* _WHAT YOU ARE ASKED TO DO_:
Retype exactly the lines from the first one through the line with "dry('low brown spruce in", including both ends; skip any pictures.

* _DATA SEGMENT_:
· · · · ·

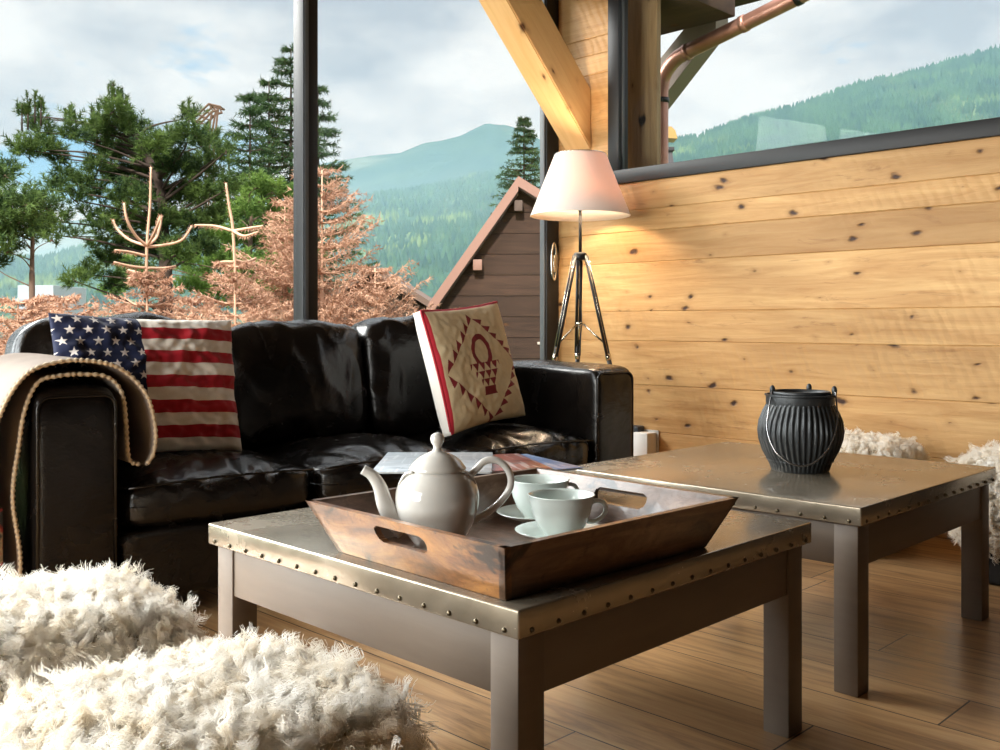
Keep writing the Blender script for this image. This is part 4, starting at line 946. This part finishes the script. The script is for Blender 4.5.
bare_top(t1, 147, 245, 8.5, [[(146, 290, 0), (147, 245, 0), (150, 205, 0), (151, 167, 0)], [(147, 246, 0), (136, 236, -.1), (127, 220, -.2), (124, 203, -.2)], [(147, 246, 0), (156, 238, .1), (160, 226, .2), (162, 216, .2)], [(147, 246, 0), (153, 236, -.2), (158, 224, -.3), (160, 217, -.3)],
    [(147, 246, 0), (130, 240, .2), (118, 230, .3), (113, 220, .3)], [(147, 247, 0), (165, 245, -.1), (182, 240, -.2), (192, 226, -.2)], [(146, 256, 0), (130, 252, -.1), (115, 250, -.2)], [(146, 268, 0), (130, 266, -.1), (114, 262, -.2)], [(146, 268, 0), (162, 268, .1), (176, 266, .1)], [(146, 276, 0), (136, 272, .2), (128, 270, .3)]])
t2 = dry('brown spruce with a bare stem, left of the mullion', 235, 262, 8.2, .60, 32, step=.10)
bare_top(t2, 233, 230, 8.2, [[(236, 290, 0), (233, 230, 0), (229, 205, 0), (226, 183, 0)], [(233, 231, 0), (215, 226, .1), (195, 225, .2)], [(233, 231, 0), (250, 228, -.1), (263, 226, -.2)], [(233, 231, 0), (244, 236, -.3), (258, 232, -.4)], [(234, 262, 0), (222, 262, 0), (214, 266, 0)], [(234, 260, 0), (245, 262, .1), (256, 258, .2)]])
t3 = dry('dense brown spruce with feathery branches right of the mullion', 322, 170, 9.5, .56, 33, step=.13, nbr=6, up=.50, tw=.24, nl=.055)
dry('low brown spruce at the left picture edge above the sofa arm', 18, 298, 8.0, 1.1, 34, step=.08)
dry('low brown spruce between the left edge and the flag cushion', 62, 296, 8.8, 1.0, 35, step=.08)
dry('low brown spruce behind the gap between flag cushion and sofa back', 192, 298, 9.2, .9, 36, step=.08)
dry('brown spruce directly behind the mullion', 285, 200, 9.8, .34, 37, step=.11)
dry('low brown spruce in front of the small roof', 375, 268, 9.0, .70, 38, step=.09, up=.36)

# ------------------------------------------------------------------ buildings outside
def frontal(name, label, cat, d, base_z=-3.0): return empty(name, label, cat, (FX * d, FY * d, base_z), RA)
def prism(bm, poly, y0, y1):
    f = bm.faces.new([bm.verts.new((x, y0, z)) for x, z in poly]); r = bmesh.ops.extrude_face_region(bm, geom=[f])
    for v in r['geom']:
        if isinstance(v, bmesh.types.BMVert): v.co.y = y1
    bmesh.ops.recalc_face_normals(bm, faces=bm.faces)
M_CHAL = timber('brown_cladding', 0, (.085, .045, .03), (.035, .02, .014), kscale=4, rough=.8); M_VERGE = simple('pinkish_brown_verge', (.30, .16, .12), .6); M_SLATE = simple('brown_roofing', (.12, .08, .065), .8)
CH = frontal('chalet', 'dark brown boarded gable with a pinkish verge board outside the right pane', 'building', 11)
dz = 3.0
bm = bmesh.new(); z = -.0; vals = []
apex = (.2025, 2.49 + dz); Ls, Rs = 1.42, .62
while z < apex[1]:
    z1 = min(z + .235, apex[1] - .002)
    def lim(zz): return max(-.66, apex[0] - (apex[1] - zz) / Ls), min(3.2, apex[0] + (apex[1] - zz) / Rs)
    (a0, b0), (a1, b1) = lim(z), lim(z1); n0 = len(bm.faces); prism(bm, [(a0, z), (b0, z), (b1, z1 - .006), (a1, z1 - .006)], 0, 3.5); vals += [random.random()] * (len(bm.faces) - n0); z += .235
o = obj('gable_wall', bm, M_CHAL, CH); attr_boards(o, vals)
for nm, sl, x1, sg in (('roof_slope', Ls, -.80, -1), ('roof_slope', Rs, 3.5, 1)):
    bm = bmesh.new(); zt = apex[1] + .05; ze = zt - abs(x1 - apex[0]) * sl; th = .13 * math.hypot(1, sl) * .8
    prism(bm, [(apex[0], zt), (x1, ze), (x1, ze - th), (apex[0], zt - th)], -.14, 3.6); rf = obj(nm, bm, M_SLATE, CH)
    bm = bmesh.new(); prism(bm, [(apex[0], zt + .01), (x1, ze + .01), (x1, ze - th * .85), (apex[0], zt - th * .85)], -.17, -.141); obj('verge_board', bm, M_VERGE, rf)
boxo('purlin_end', (.16, .25, -.12, .02, apex[1] - .32, apex[1] - .20), M_SLATE, CH); boxo('purlin_end', (-.30, -.20, -.12, .02, apex[1] - .98, apex[1] - .86), M_VERGE, CH)
boxo('window_strip', (.42, .60, -.02, .0, 1.70 + dz - 1.02, 1.73 + dz - 1.02), simple('light_strip', (.5, .42, .36), .6), CH)
SH = frontal('shed', 'low brown-roofed shed partly hidden by the dry spruce, left of the gable', 'building', 16)
bm = bmesh.new(); prism(bm, [(-3.6, 0), (-.5, 0), (-.5, 3.7), (-2.05, 4.72), (-3.6, 3.7)], 0, 4); obj('shed_wall', bm, simple('dark_shed_boards', (.06, .04, .03), .9), SH)
bm = bmesh.new(); prism(bm, [(-2.05, 4.86), (-.2, 3.70), (-.2, 3.60), (-2.05, 4.74), (-3.9, 3.60), (-3.9, 3.70)], -.25, 4.2); obj('shed_roof', bm, simple('weathered_shingle', (.17, .11, .085), .9), SH)
WB = frontal('white_building', 'distant white building with rows of balconies at the lower left', 'building', 150, -14)
bm = bmesh.new(); box(bm, -74, -68.5, 0, 12, 0, 21, bev=.05); obj('building_walls', bm, simple('hazed_white_render', (.42, .46, .50), .8), WB)  # white walls greyed towards blue: distance haze put into the colour
for k in range(3):
    boxo('balcony', (-74.2, -68.3, -.9, 0, 18.4 - k * 1.6, 18.9 - k * 1.6), simple('balcony_grey', (.35, .38, .42), .8), WB, bev=.02)
CRN = frontal('crane_mast', 'rusty lattice crane jib poking out above the pine', 'crane', 40, -3)
def cpt(x, y, dd=0): return Vector(((x - 500) / F_PX * 40, dd, CAM_H + (HOR - y) / F_PX * 40 + 3))
bm = bmesh.new()
A = [cpt(192, 120), cpt(209, 104), cpt(221, 107)]; B = [cpt(200, 124), cpt(212, 112), cpt(219, 110)]
for dd in (0, .5):
    q = Vector((0, dd, 0))
    for L_ in (A, B): tube(bm, [p + q for p in L_], .05, 5)
    for i in range(2):
        for u in (0, .33, .66): tube(bm, [A[i].lerp(A[i + 1], u) + q, B[i].lerp(B[i + 1], min(1, u + .2)) + q], .03, 4)
for a, b in (((212, 112), (206, 150)), ((218, 110), (214, 150)), ((216, 111), (209, 150))): tube(bm, [cpt(*a), cpt(*b), cpt(b[0] - 1, 475)], .045, 5)
for i in range(3): tube(bm, [A[i], A[i] + Vector((0, .5, 0))], .03, 4)
obj('lattice_jib', bm, simple('rusty_steel', (.16, .09, .06), .8), CRN)
# outside the high window: post, eave, pipe
PS = empty('timber_post', 'weathered timber post right outside the high window', 'post', (4.52, 3.31, -3)); boxo('post_board', (-.02, .02, -.103, .115, 0, 6.2), M_OLD, PS, bev=.006)
EV = empty('roof_eave', 'dark timber eave with beam end above the copper pipe', 'eave', (4.9, 3.1, 2.74))
def og(x): return Mat('dark_timber_%d' % x)
M_DT = timber('dark_timber', 1, (.10, .06, .04), (.05, .032, .025), rndattr=False, rough=.85)
bm = bmesh.new(); box(bm, -.35, .25, 0, .75, 0, .30, bev=.01); obj('eave_beam', bm, M_DT, EV, autos=40)
bm = bmesh.new(); prism(bm, [(-.3, .30), (.9, .30), (.9, .38), (-.3, .38)], 0, .75); obj('roof_boards', bm, M_DT, EV)
bm = bmesh.new(); f = [(5.3, 3.78, 2.34), (5.3, 3.33, 2.755), (5.3, 3.33, 3.0), (5.3, 3.78, 2.62)]
q = [bm.verts.new(Vector(p) - Vector((4.9, 3.1, 2.74))) for p in f]; r = bmesh.ops.extrude_face_region(bm, geom=[bm.faces.new(q)])
for v in r['geom']:
    if isinstance(v, bmesh.types.BMVert): v.co.x += .14
bmesh.ops.recalc_face_normals(bm, faces=bm.faces); obj('eave_brace', bm, simple('weathered_brace', (.30, .24, .20), .8), EV)
DP = empty('copper_downpipe', 'copper rain pipe with an elbow below the eave', 'drainpipe', (5.2, 3.674, -3))
M_COP = Mat('copper'); _c = M_COP.noise(M_COP.coord(), 9, 4); M_COP.set(base=M_COP.mix(_c, (.30, .13, .09), (.62, .34, .26)), metal=.7, rough=.38); M_COP = M_COP.m
bm = bmesh.new(); tube(bm, [(0, 0, 0), (0, 0, 5.30)] + smoothpts([(0, 0, 5.40), (0, -.025, 5.50), (0, -.11, 5.585), (0, -.22, 5.62)], 4) + [(0, -.93, 5.78), (-.0, -1.15, 5.83)], .047, 14); pipe = obj('pipe', bm, M_COP, DP, smooth=True)
for p, ax in (((0, 0, 5.34), 'z'), ((0, -.20, 5.615), 'y'), ((0, -.60, 5.706), 'y'), ((0, -.95, 5.785), 'y')):
    bm = bmesh.new(); dv = Vector((0, 0, .016)) if ax == 'z' else Vector((0, -.016, .0036)); tube(bm, [Vector(p) - dv, Vector(p) + dv], .053, 14); obj('pipe_clamp', bm, M_COP if p[1] > -.9 and ax == 'y' else M_BLACKMETAL, pipe, smooth=True)
CM = frontal('chimney', 'slate-clad chimney with a copper cowl seen beyond the downpipe', 'chimney', 20)
def lx(p): return (p + 4 - 500) / F_PX * 20
def lz(y): return CAM_H + (HOR - y) / F_PX * 20 + 3
bm = bmesh.new(); prism(bm, [(lx(650), lz(180)), (lx(671), lz(172)), (lx(668), lz(150)), (lx(653), lz(150))], 0, .4); box(bm, lx(640), lx(680), -.2, .6, 0, lz(176)); obj('chimney_stack', bm, simple('slate', (.10, .09, .10), .8), CM)
boxo('chimney_ledge', (lx(651), lx(670), -.05, .45, lz(151), lz(147)), simple('dark_slate', (.05, .045, .05), .8), CM, bev=.01)
for a in (655, 660): boxo('cowl_leg', (lx(a), lx(a + 2.2), .1, .2, lz(148), lz(137)), M_BLACKMETAL, CM, bev=.003)
bm = bmesh.new(); pr_ = [(lx(652), lz(138)), (lx(673), lz(139)), (lx(671), lz(131)), (lx(667), lz(127)), (lx(656), lz(127)), (lx(653), lz(131))]; prism(bm, pr_, -.05, .4); obj('cowl', bm, simple('yellow_copper', (.55, .33, .12), .4, metal=.5), CM)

· · · · ·

* _FINISHED EXERCISE_:
Keep writing the Blender script for this image. This is part 4, starting at line 946. This part finishes the script. The script is for Blender 4.5.
bare_top(t1, 147, 245, 8.5, [[(146, 290, 0), (147, 245, 0), (150, 205, 0), (151, 167, 0)], [(147, 246, 0), (136, 236, -.1), (127, 220, -.2), (124, 203, -.2)], [(147, 246, 0), (156, 238, .1), (160, 226, .2), (162, 216, .2)], [(147, 246, 0), (153, 236, -.2), (158, 224, -.3), (160, 217, -.3)],
    [(147, 246, 0), (130, 240, .2), (118, 230, .3), (113, 220, .3)], [(147, 247, 0), (165, 245, -.1), (182, 240, -.2), (192, 226, -.2)], [(146, 256, 0), (130, 252, -.1), (115, 250, -.2)], [(146, 268, 0), (130, 266, -.1), (114, 262, -.2)], [(146, 268, 0), (162, 268, .1), (176, 266, .1)], [(146, 276, 0), (136, 272, .2), (128, 270, .3)]])
t2 = dry('brown spruce with a bare stem, left of the mullion', 235, 262, 8.2, .60, 32, step=.10)
bare_top(t2, 233, 230, 8.2, [[(236, 290, 0), (233, 230, 0), (229, 205, 0), (226, 183, 0)], [(233, 231, 0), (215, 226, .1), (195, 225, .2)], [(233, 231, 0), (250, 228, -.1), (263, 226, -.2)], [(233, 231, 0), (244, 236, -.3), (258, 232, -.4)], [(234, 262, 0), (222, 262, 0), (214, 266, 0)], [(234, 260, 0), (245, 262, .1), (256, 258, .2)]])
t3 = dry('dense brown spruce with feathery branches right of the mullion', 322, 170, 9.5, .56, 33, step=.13, nbr=6, up=.50, tw=.24, nl=.055)
dry('low brown spruce at the left picture edge above the sofa arm', 18, 298, 8.0, 1.1, 34, step=.08)
dry('low brown spruce between the left edge and the flag cushion', 62, 296, 8.8, 1.0, 35, step=.08)
dry('low brown spruce behind the gap between flag cushion and sofa back', 192, 298, 9.2, .9, 36, step=.08)
dry('brown spruce directly behind the mullion', 285, 200, 9.8, .34, 37, step=.11)
dry('low brown spruce in front of the small roof', 375, 268, 9.0, .70, 38, step=.09, up=.36)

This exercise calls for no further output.